(Records from a data source)
···
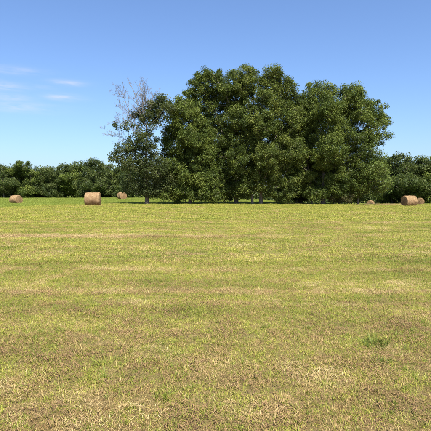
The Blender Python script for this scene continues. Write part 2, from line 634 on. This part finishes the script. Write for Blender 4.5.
# ------------------------------------------------------------------ trees
def tube(points, radii, sides):
    """swept tube; returns verts, quads"""
    P = np.asarray(points, float)
    n = len(P)
    T = np.gradient(P, axis=0)
    T /= np.linalg.norm(T, axis=1)[:, None] + 1e-9
    ref = np.array([1., 0, 0]) if abs(T[0, 2]) > .7 else np.array([0, 0, 1.])
    V = []
    for i in range(n):
        a = np.cross(T[i], ref)
        a /= np.linalg.norm(a) + 1e-9
        b = np.cross(T[i], a)
        ang = np.arange(sides) * 2 * np.pi / sides
        V.append(P[i] + radii[i] * (np.cos(ang)[:, None] * a + np.sin(ang)[:, None] * b))
    V = np.concatenate(V)
    Fq = []
    for i in range(n - 1):
        for k in range(sides):
            Fq.append((i * sides + k, i * sides + (k + 1) % sides, (i + 1) * sides + (k + 1) % sides, (i + 1) * sides + k))
    return V, np.array(Fq)


def join_tubes(tubes):
    V, Fq, o = [], [], 0
    for v, f in tubes:
        V.append(v)
        Fq.append(f + o)
        o += len(v)
    return np.concatenate(V), np.concatenate(Fq)


def leaves(centres, radii, per, size, rng, tints, up=.45, squash=.9):
    """clouds of small folded leaf faces about clump centres"""
    n = len(centres) * per
    C = np.repeat(centres, per, axis=0)
    R = np.repeat(radii, per)
    u = rng.normal(size=(n, 3))
    u /= np.linalg.norm(u, axis=1)[:, None]
    p = C + u * (R * rng.random(n) ** .45)[:, None] * np.array([1, 1, squash])
    nrm = .55 * u + np.array([0, 0, up]) + .75 * rng.normal(size=(n, 3)) * .7
    nrm /= np.linalg.norm(nrm, axis=1)[:, None]
    t = rng.normal(size=(n, 3)) + np.array([0, 0, -.35])
    t -= nrm * (t * nrm).sum(1)[:, None]
    t /= np.linalg.norm(t, axis=1)[:, None] + 1e-9
    s = np.cross(nrm, t)
    L = size * np.clip(np.exp(rng.normal(0, .34, n)), .45, 2.1)
    W = L * (.42 + .2 * rng.random(n))
    V = np.zeros((n, 4, 3))
    V[:, 0] = p - t * (L * .5)[:, None]
    V[:, 1] = p + s * (W * .5)[:, None] + nrm * (W * .12)[:, None]
    V[:, 2] = p + t * (L * .5)[:, None] - nrm * (L * .10)[:, None]
    V[:, 3] = p - s * (W * .5)[:, None] + nrm * (W * .12)[:, None]
    Fq = np.arange(n * 4).reshape(-1, 4)
    ti = np.clip(np.repeat(tints, per) + rng.normal(0, .17, n), 0, 1)
    return V.reshape(-1, 3), Fq, np.repeat(ti, 4)


def clumps_in(lobes, n, rng, seed, gap=.40, freq=.33, spacing=.55, billow=0.0):
    """clump centres inside a union of ellipsoids (cx,cy,cz,rx,ry,rz,w), denser near the skin, with noise gaps"""
    lob = np.array(lobes, float)
    vol = (lob[:, 3] * lob[:, 4] + lob[:, 3] * lob[:, 5] + lob[:, 4] * lob[:, 5]) * lob[:, 6]
    out = np.zeros((0, 3))
    if billow:                                  # branch-end billows: domes of clumps with shaded gaps between them
        S = np.zeros((0, 3))
        for _ in range(40):
            k = rng.choice(len(lob), 200, p=vol / vol.sum())
            u = rng.normal(size=(200, 3))
            u /= np.linalg.norm(u, axis=1)[:, None]
            p = lob[k, :3] + u * lob[k, 3:6] * rng.uniform(.62, .98, 200)[:, None]
            q = np.linalg.norm((p[:, None, :] - lob[None, :, :3]) / lob[None, :, 3:6], axis=2).min(1)
            for c in p[q > .6]:
                if len(S) == 0 or np.min(np.linalg.norm(S - c, axis=1)) > billow * 1.1:
                    S = np.vstack([S, c])
            if len(S) * 9 > n * .8:
                break
        for c in S:
            m = int(rng.integers(6, 12))
            u = rng.normal(size=(m, 3))
            u /= np.linalg.norm(u, axis=1)[:, None]
            u[:, 2] = u[:, 2] * 1.0 + .1
            out = np.vstack([out, c + u * billow * rng.uniform(.45, 1.0, (m, 1)) * rng.uniform(.7, 1.25)])
        n = max(len(out) + int(n * .62), 1)
    tries = 0
    while len(out) < n and tries < 90:
        tries += 1
        k = rng.choice(len(lob), 300, p=vol / vol.sum())
        u = rng.normal(size=(300, 3))
        u /= np.linalg.norm(u, axis=1)[:, None]
        p = lob[k, :3] + u * lob[k, 3:6] * (rng.random(300) ** (1 / 2.6))[:, None]
        q = np.linalg.norm((p[:, None, :] - lob[None, :, :3]) / lob[None, :, 3:6], axis=2).min(1)
        keep = (q > .5) | (rng.random(300) < .55)
        keep &= fbm(p[:, 0] * freq, p[:, 1] * freq, p[:, 2] * freq, seed=seed, oct=2) > gap
        for c in p[keep]:
            if len(out) == 0 or np.min(np.linalg.norm(out - c, axis=1)) > spacing:
                out = np.vstack([out, c])
                if len(out) >= n:
                    break
    return out


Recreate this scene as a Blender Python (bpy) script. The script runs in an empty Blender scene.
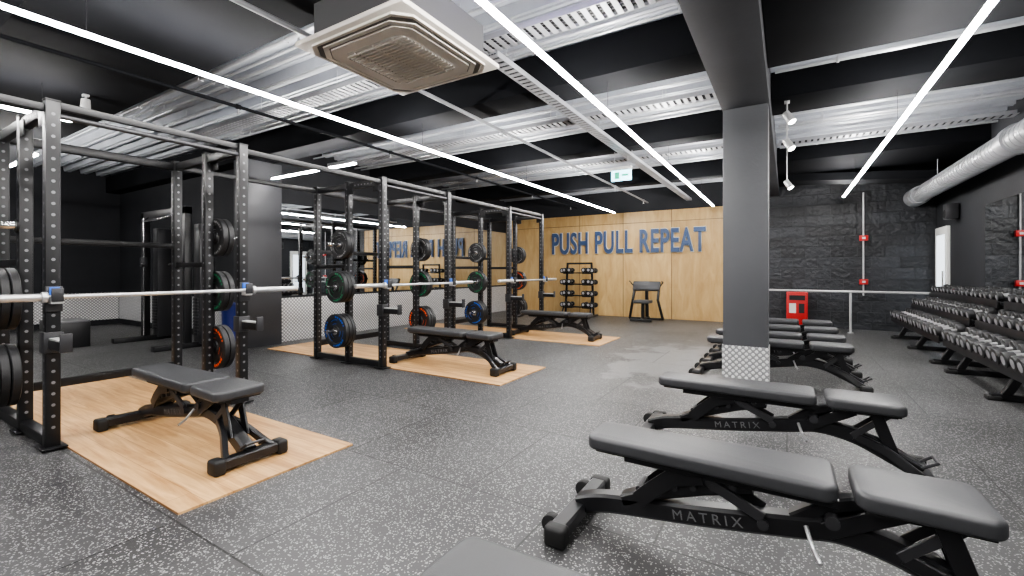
import bpy, bmesh, math, random
from mathutils import Vector, Matrix, Euler
random.seed(4)
scene = bpy.context.scene
try:
    scene.view_settings.look = 'AgX - Medium High Contrast'
except Exception:
    pass

# ------------------------------------------------------------------ materials
MATS = {}
def mat(name, col=(0.5,0.5,0.5), rough=0.5, metal=0.0, emis=None, estr=0.0, bump=0.0, bscale=60.0, var=0.0, spec=0.5):
    m = bpy.data.materials.new(name); m.use_nodes = True
    nt = m.node_tree; b = nt.nodes['Principled BSDF']
    b.inputs['Base Color'].default_value = (*col, 1)
    b.inputs['Roughness'].default_value = rough
    b.inputs['Metallic'].default_value = metal
    b.inputs['Specular IOR Level'].default_value = spec
    if emis:
        b.inputs['Emission Color'].default_value = (*emis, 1)
        b.inputs['Emission Strength'].default_value = estr
    if bump > 0 or var > 0:
        tc = nt.nodes.new('ShaderNodeTexCoord')
        n = nt.nodes.new('ShaderNodeTexNoise'); n.inputs['Scale'].default_value = bscale
        n.inputs['Detail'].default_value = 4
        nt.links.new(tc.outputs['Object'], n.inputs['Vector'])
        if bump > 0:
            bp = nt.nodes.new('ShaderNodeBump'); bp.inputs['Strength'].default_value = bump
            bp.inputs['Distance'].default_value = 0.01
            nt.links.new(n.outputs['Fac'], bp.inputs['Height'])
            nt.links.new(bp.outputs['Normal'], b.inputs['Normal'])
        if var > 0:
            n2 = nt.nodes.new('ShaderNodeTexNoise'); n2.inputs['Scale'].default_value = 1.7
            n2.inputs['Detail'].default_value = 5
            nt.links.new(tc.outputs['Object'], n2.inputs['Vector'])
            r = nt.nodes.new('ShaderNodeValToRGB')
            r.color_ramp.elements[0].position = 0.3; r.color_ramp.elements[1].position = 0.7
            r.color_ramp.elements[0].color = (*[c*(1-var) for c in col], 1)
            r.color_ramp.elements[1].color = (*[min(1, c*(1+var)) for c in col], 1)
            nt.links.new(n2.outputs['Fac'], r.inputs['Fac'])
            nt.links.new(r.outputs['Color'], b.inputs['Base Color'])
    MATS[name] = m
    return m

mat('black_steel', (0.009,0.009,0.010), 0.40, 0.0, bump=0.05, bscale=200, spec=.4)
mat('grey_steel', (0.035,0.035,0.038), 0.4, 0.2)
mat('lit_hole', (0.16,0.16,0.17), 0.5, 0.2)  # grey discs standing for tube holes, light through them painted as colour
mat('chrome', (0.75,0.75,0.76), 0.18, 1.0)
mat('bar_steel', (0.62,0.62,0.63), 0.3, 0.8)
mat('plate_rubber', (0.010,0.010,0.011), 0.5, bump=0.1, bscale=150)
mat('plate_mark', (0.22,0.22,0.22), 0.5)
mat('green_mark', (0.01,0.20,0.08), 0.5)
mat('blue_mark', (0.01,0.10,0.48), 0.5)
mat('orange_mark', (0.80,0.10,0.02), 0.5)
mat('vinyl', (0.040,0.041,0.044), 0.42, bump=0.10, bscale=350)
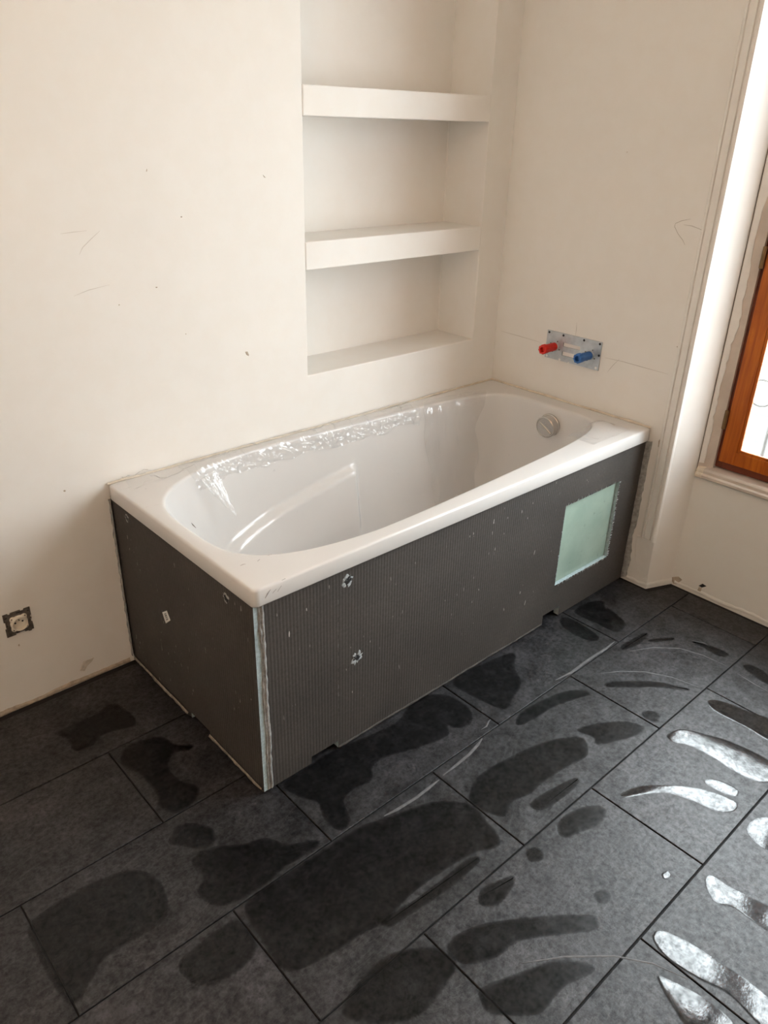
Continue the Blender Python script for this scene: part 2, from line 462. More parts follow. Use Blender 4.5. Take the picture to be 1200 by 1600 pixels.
full = tile_mesh([(GAP/2, GAP/2), (TL-GAP/2, GAP/2), (TL-GAP/2, TW-GAP/2), (GAP/2, TW-GAP/2)])
def put_tile(me, x, y):
    o = bpy.data.objects.new('tile', me); COL.objects.link(o); o.location = (x, y, random.uniform(-0.0004, 0.0)); o.parent = floor
for row in range(-2, 9):
    y1 = Y_LINE0 - row*TW; y0 = y1 - TW
    if y0 < Y_FRONT + 0.005: y0 = Y_FRONT + 0.012
    if y1 - y0 < 0.03: continue
    alcove = y1 < -0.85 and y0 > -2.08
    xm = 0.088 if alcove else -0.016
    off = OFF_EVEN if row % 2 == 0 else OFF_ODD
    for k in range(-6, 4):
        x0 = off + k*TL; x1 = x0 + TL
        if x1 < X_LEFT + 0.04 or x0 > xm - 0.02: continue
        if x0 > -1.57 and y0 > -0.66: continue                       # hidden under the bath
        a0, a1 = max(x0, X_LEFT+0.012), min(x1, xm)
        if row == 0 and x1 > 0:                                      # notched round the wall corner
            P = [(x0+GAP/2, y0+GAP/2), (0.088, y0+GAP/2), (0.088, -0.868), (-0.016, -0.826), (-0.016, y1-GAP/2), (x0+GAP/2, y1-GAP/2)]
            put_tile(tile_mesh(P), 0, 0); continue
        if a0 == x0 and a1 == x1 and y1-y0 > TW-1e-4: put_tile(full, x0, y0)
        elif a1-a0 > 0.02:
            g = GAP/2
            put_tile(tile_mesh([(a0+g, y0+g), (a1-g, y0+g), (a1-g, y1-g), (a0+g, y1-g)]), 0, 0)
# outlines on the floor (x, y), back wall (x, z), right wall (y, z) and boards, in metres
DAMP = [
  [(-1.542,-0.716), (-1.457,-0.708), (-1.374,-0.707), (-1.254,-0.727), (-1.169,-0.735), (-1.097,-0.706), (-1.040,-0.704), (-0.988,-0.744), (-0.976,-0.809), (-0.991,-0.850), (-1.026,-0.872), (-1.063,-0.858), (-1.076,-0.837), (-1.105,-0.862), (-1.190,-0.845), (-1.281,-0.813), (-1.335,-0.813), (-1.368,-0.847), (-1.418,-0.840), (-1.465,-0.853), (-1.492,-0.912), (-1.528,-0.914), (-1.532,-0.862), (-1.514,-0.816), (-1.539,-0.771)],
  [(-0.919,-0.714), (-0.882,-0.706), (-0.746,-0.725), (-0.679,-0.739), (-0.693,-0.763), (-0.733,-0.792), (-0.775,-0.851), (-0.851,-0.881), (-0.901,-0.894), (-0.923,-0.837), (-0.936,-0.739)],
  [(-0.919,-0.952), (-0.871,-0.936), (-0.792,-0.943), (-0.705,-0.963), (-0.661,-0.993), (-0.662,-1.017), (-0.707,-1.003), (-0.782,-0.982), (-0.872,-0.975), (-0.919,-0.967)],
  [(-0.813,-1.083), (-0.734,-1.115), (-0.675,-1.162), (-0.664,-1.200), (-0.702,-1.203), (-0.761,-1.181), (-0.820,-1.155), (-0.804,-1.129)],
  [(-1.211,-1.043), (-1.145,-1.019), (-1.051,-1.027), (-0.925,-1.053), (-0.837,-1.100), (-0.842,-1.134), (-0.883,-1.157), (-0.965,-1.144), (-1.051,-1.138), (-1.099,-1.140), (-1.156,-1.127), (-1.198,-1.144), (-1.218,-1.120), (-1.232,-1.072)],
  [(-1.122,-1.164), (-1.071,-1.164), (-0.972,-1.184), (-0.978,-1.200), (-1.058,-1.201), (-1.119,-1.190)],
  [(-1.134,-1.255), (-1.098,-1.241), (-1.037,-1.253), (-0.997,-1.280), (-1.004,-1.300), (-1.041,-1.309), (-1.096,-1.294), (-1.140,-1.278)],
  [(-1.218,-1.275), (-1.231,-1.280), (-1.245,-1.276), (-1.253,-1.266), (-1.250,-1.256), (-1.242,-1.246), (-1.225,-1.247), (-1.214,-1.253), (-1.213,-1.263)],
  [(-1.416,-1.254), (-1.387,-1.244), (-1.338,-1.256), (-1.315,-1.269), (-1.337,-1.282), (-1.390,-1.289), (-1.419,-1.272)],
  [(-1.195,-1.438), (-1.206,-1.441), (-1.218,-1.438), (-1.225,-1.429), (-1.222,-1.421), (-1.215,-1.413), (-1.201,-1.415), (-1.191,-1.420), (-1.190,-1.428)],
  [(-1.550,-1.291), (-1.510,-1.281), (-1.444,-1.305), (-1.342,-1.373), (-1.268,-1.434), (-1.265,-1.452), (-1.287,-1.460), (-1.364,-1.408), (-1.431,-1.369), (-1.488,-1.363), (-1.543,-1.332)],
  [(-1.551,-1.388), (-1.473,-1.418), (-1.398,-1.452), (-1.358,-1.496), (-1.371,-1.509), (-1.436,-1.489), (-1.498,-1.491), (-1.526,-1.478), (-1.577,-1.430), (-1.572,-1.398)],
  [(-1.809,-0.952), (-1.778,-0.929), (-1.688,-0.933), (-1.491,-0.942), (-1.399,-0.970), (-1.303,-1.000), (-1.238,-1.064), (-1.244,-1.119), (-1.259,-1.178), (-1.286,-1.190), (-1.343,-1.164), (-1.502,-1.148), (-1.605,-1.159), (-1.666,-1.147), (-1.756,-1.136), (-1.821,-1.107), (-1.817,-1.012)],
  [(-1.605,-1.156), (-1.526,-1.165), (-1.438,-1.169), (-1.354,-1.171), (-1.343,-1.189), (-1.439,-1.193), (-1.533,-1.184), (-1.601,-1.175)],
  [(-1.788,-1.246), (-1.710,-1.219), (-1.642,-1.221), (-1.588,-1.251), (-1.554,-1.292), (-1.562,-1.322), (-1.611,-1.336), (-1.678,-1.342), (-1.737,-1.313)],
  [(-0.581,-1.022), (-0.534,-1.047), (-0.464,-1.109), (-0.432,-1.155), (-0.411,-1.196), (-0.426,-1.195), (-0.478,-1.130), (-0.558,-1.063), (-0.589,-1.032)],
  [(-0.611,-1.164), (-0.584,-1.180), (-0.585,-1.202), (-0.615,-1.213), (-0.624,-1.198), (-0.623,-1.176)],
  [(-0.318,-0.726), (-0.241,-0.728), (-0.198,-0.756), (-0.230,-0.785), (-0.225,-0.804), (-0.250,-0.874), (-0.295,-0.895), (-0.327,-0.882), (-0.331,-0.821), (-0.337,-0.756)],
  [(-0.410,-0.728), (-0.381,-0.732), (-0.376,-0.783), (-0.383,-0.842), (-0.397,-0.872), (-0.420,-0.874), (-0.440,-0.843), (-0.439,-0.766)],
  [(-0.377,-0.947), (-0.313,-0.950), (-0.257,-0.958), (-0.264,-0.971), (-0.332,-0.976), (-0.392,-0.962)],
  [(-0.280,-0.986), (-0.242,-1.006), (-0.208,-1.034), (-0.223,-1.037), (-0.280,-1.000)],
  [(-0.179,-1.084), (-0.157,-1.123), (-0.149,-1.184), (-0.164,-1.198), (-0.185,-1.176), (-0.179,-1.121)],
  [(-0.174,-1.253), (-0.151,-1.273), (-0.161,-1.326), (-0.203,-1.350), (-0.195,-1.287)],
  [(-1.827,-0.670), (-1.805,-0.659), (-1.779,-0.673), (-1.752,-0.714), (-1.767,-0.752), (-1.792,-0.754), (-1.832,-0.709), (-1.845,-0.687)],
  [(-1.811,-0.369), (-1.779,-0.338), (-1.729,-0.347), (-1.694,-0.370), (-1.683,-0.410), (-1.650,-0.445), (-1.659,-0.454), (-1.698,-0.439), (-1.719,-0.451), (-1.738,-0.479), (-1.736,-0.534), (-1.712,-0.586), (-1.748,-0.619), (-1.792,-0.620), (-1.811,-0.577), (-1.798,-0.536), (-1.799,-0.452), (-1.819,-0.394)],
  [(-1.831,-0.765), (-1.781,-0.763), (-1.721,-0.803), (-1.672,-0.822), (-1.643,-0.871), (-1.586,-0.904), (-1.601,-0.919), (-1.658,-0.915), (-1.700,-0.914), (-1.739,-0.921), (-1.836,-0.908), (-1.861,-0.846), (-1.831,-0.820)],
  [(-1.899,-0.169), (-1.886,-0.212), (-1.892,-0.261), (-1.857,-0.276), (-1.803,-0.254), (-1.729,-0.273), (-1.719,-0.214), (-1.739,-0.153), (-1.791,-0.165), (-1.836,-0.165)],
  [(-2.163,-0.691), (-2.117,-0.673), (-2.022,-0.675), (-1.939,-0.704), (-1.912,-0.770), (-1.938,-0.849), (-2.006,-0.856), (-2.072,-0.852), (-2.150,-0.900), (-2.168,-0.852), (-2.169,-0.741)],
  [(-1.969,-0.959), (-1.907,-0.951), (-1.846,-0.949), (-1.830,-0.972), (-1.837,-1.030), (-1.878,-1.047), (-1.920,-1.044), (-1.954,-1.031), (-1.971,-1.000)],
]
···
## Requirements
Only lines belong in the copy: transcribe those from the start of the data through the line that contains "return V, np.array(Fq)", and skip the pictures.

## Complete output
The Blender Python script for this scene continues. Write part 2, from line 634 on. This part finishes the script. Write for Blender 4.5.
# ------------------------------------------------------------------ trees
def tube(points, radii, sides):
    """swept tube; returns verts, quads"""
    P = np.asarray(points, float)
    n = len(P)
    T = np.gradient(P, axis=0)
    T /= np.linalg.norm(T, axis=1)[:, None] + 1e-9
    ref = np.array([1., 0, 0]) if abs(T[0, 2]) > .7 else np.array([0, 0, 1.])
    V = []
    for i in range(n):
        a = np.cross(T[i], ref)
        a /= np.linalg.norm(a) + 1e-9
        b = np.cross(T[i], a)
        ang = np.arange(sides) * 2 * np.pi / sides
        V.append(P[i] + radii[i] * (np.cos(ang)[:, None] * a + np.sin(ang)[:, None] * b))
    V = np.concatenate(V)
    Fq = []
    for i in range(n - 1):
        for k in range(sides):
            Fq.append((i * sides + k, i * sides + (k + 1) % sides, (i + 1) * sides + (k + 1) % sides, (i + 1) * sides + k))
    return V, np.array(Fq)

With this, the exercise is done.